That Blessed Liberty: Episcopal Bishops and the Development of the American Republic 1789-1860 is an American history book published in 2025. It is a study of 10 Episcopal bishops from the early decades of the American republic and how they contributed to the development of Anglicanism in the United States. Written by historians Miles Smith IV of Hillsdale College and Adam Carrington of Ashland University, the book includes a foreword by Mark Tooley. It was favorably reviewed upon its release.
Starting from the view that American Anglicans look too much to "Old World" sources on Anglican faith and practice, Smith and Carrington seek to recover the Episcopal Church's unique expression of Anglican identity within the American constitutional settlement. To that end, the book consists of 10 biographical sketches of early American Episcopal bishops, including Philander Chase, George Washington Doane, John Henry Hobart, John Henry Hopkins, Charles Pettit McIlvaine, James Hervey Otey, John Stark Ravenscroft and William White.
Smith and Carrington examine how these bishops shaped the Protestant Episcopal Church in a post-Revolution context in which Anglicanism had fallen out of favor amid anti-English sentiment. Strategies these bishops pursued included evolving the Book of Common Prayer for a republican environment, launching missionary movements to marginalized groups (such as Native Americans) and pursuing social reform.
Smith and Carrington argue that despite some disagreements among the bishops over churchmanship (in particular, between high churchmen and evangelicals) there was a fundamental unity among early Episcopal bishops rooted in the Anglican formularies (the Thirty-nine Articles, the Book of Common Prayer, The Books of Homilies and the Ordinal) and that they had a shared conception of their faith as part of the magisterial Reformed tradition but not necessarily Calvinist. This theological emphasis placed the bishops at odds with American frontier revivalism during the Second Great Awakening and also with Roman Catholicism in the era before the Tractarian movement gained influence within Anglicanism.
According to Michael Lucchese in the Acton Institute's Religion & Liberty Online, Smith and Carrington's work demonstrates how the bishops they examined "endowed our regime with a certain conservative wisdom that sustained it through turbulent early years. The distinctly Anglican contribution to the life of the American Republic is a vision of ordered liberty we desperately must recover today." Lucchese said that That Blessed Liberty is beneficial to "churchmen of all denominations" by providing a clearer understanding of "what it means to be faithful in a distinctly republican context. This is a vital contribution to the history of American religion, and its authors deserve much praise for their pious efforts."

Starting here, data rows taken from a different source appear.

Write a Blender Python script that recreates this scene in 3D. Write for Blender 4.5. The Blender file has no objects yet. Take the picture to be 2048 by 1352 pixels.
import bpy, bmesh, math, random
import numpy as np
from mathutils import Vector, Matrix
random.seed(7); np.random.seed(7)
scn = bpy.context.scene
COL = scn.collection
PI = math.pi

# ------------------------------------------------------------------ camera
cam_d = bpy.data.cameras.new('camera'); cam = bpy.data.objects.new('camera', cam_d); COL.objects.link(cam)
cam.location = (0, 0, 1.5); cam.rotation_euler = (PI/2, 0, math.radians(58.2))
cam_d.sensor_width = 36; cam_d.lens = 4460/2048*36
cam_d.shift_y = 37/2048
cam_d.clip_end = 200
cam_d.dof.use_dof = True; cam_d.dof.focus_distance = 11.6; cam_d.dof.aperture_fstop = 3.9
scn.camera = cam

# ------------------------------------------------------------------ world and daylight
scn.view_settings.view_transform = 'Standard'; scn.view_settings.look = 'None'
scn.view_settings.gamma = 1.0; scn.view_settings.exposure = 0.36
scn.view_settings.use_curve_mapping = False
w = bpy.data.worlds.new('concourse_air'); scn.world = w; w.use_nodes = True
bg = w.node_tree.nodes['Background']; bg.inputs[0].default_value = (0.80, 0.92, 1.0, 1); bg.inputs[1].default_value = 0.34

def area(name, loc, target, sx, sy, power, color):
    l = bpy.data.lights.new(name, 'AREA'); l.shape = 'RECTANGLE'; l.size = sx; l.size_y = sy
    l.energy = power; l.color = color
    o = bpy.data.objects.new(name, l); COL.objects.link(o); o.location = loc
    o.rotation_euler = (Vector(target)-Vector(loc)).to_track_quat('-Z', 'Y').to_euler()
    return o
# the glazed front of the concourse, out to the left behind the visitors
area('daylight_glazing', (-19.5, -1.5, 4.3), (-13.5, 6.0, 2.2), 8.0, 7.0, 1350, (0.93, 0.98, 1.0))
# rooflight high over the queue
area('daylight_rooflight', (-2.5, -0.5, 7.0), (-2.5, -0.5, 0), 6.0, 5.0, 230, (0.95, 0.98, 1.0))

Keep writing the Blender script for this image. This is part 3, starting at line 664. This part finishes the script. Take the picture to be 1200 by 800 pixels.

In The North American Anglican, James Clark praised Smith and Carrington for illuminating "the broad consensus of the early Protestant Episcopal Church", adding that "what this book adeptly illustrates is that such unity among American Anglicans was not simply possible, but for many years a reality, and therefore it is something we can reasonably aspire to ourselves. Here, as in many other respects, history lights our path forward, and Smith and Carrington have done good work in reacquainting us with this particular lantern." However, Clark commented that Smith and Carrington "never spell out" what beliefs are characteristic of their supposed tendency of Anglicanism toward "exoticism" and "anti-American traditionalism". "In short, it is not clear how, precisely, American-sourced Anglican identity ought to differ from or contrast with English-sourced Anglican identity, in the eyes of the authors," Clark wrote.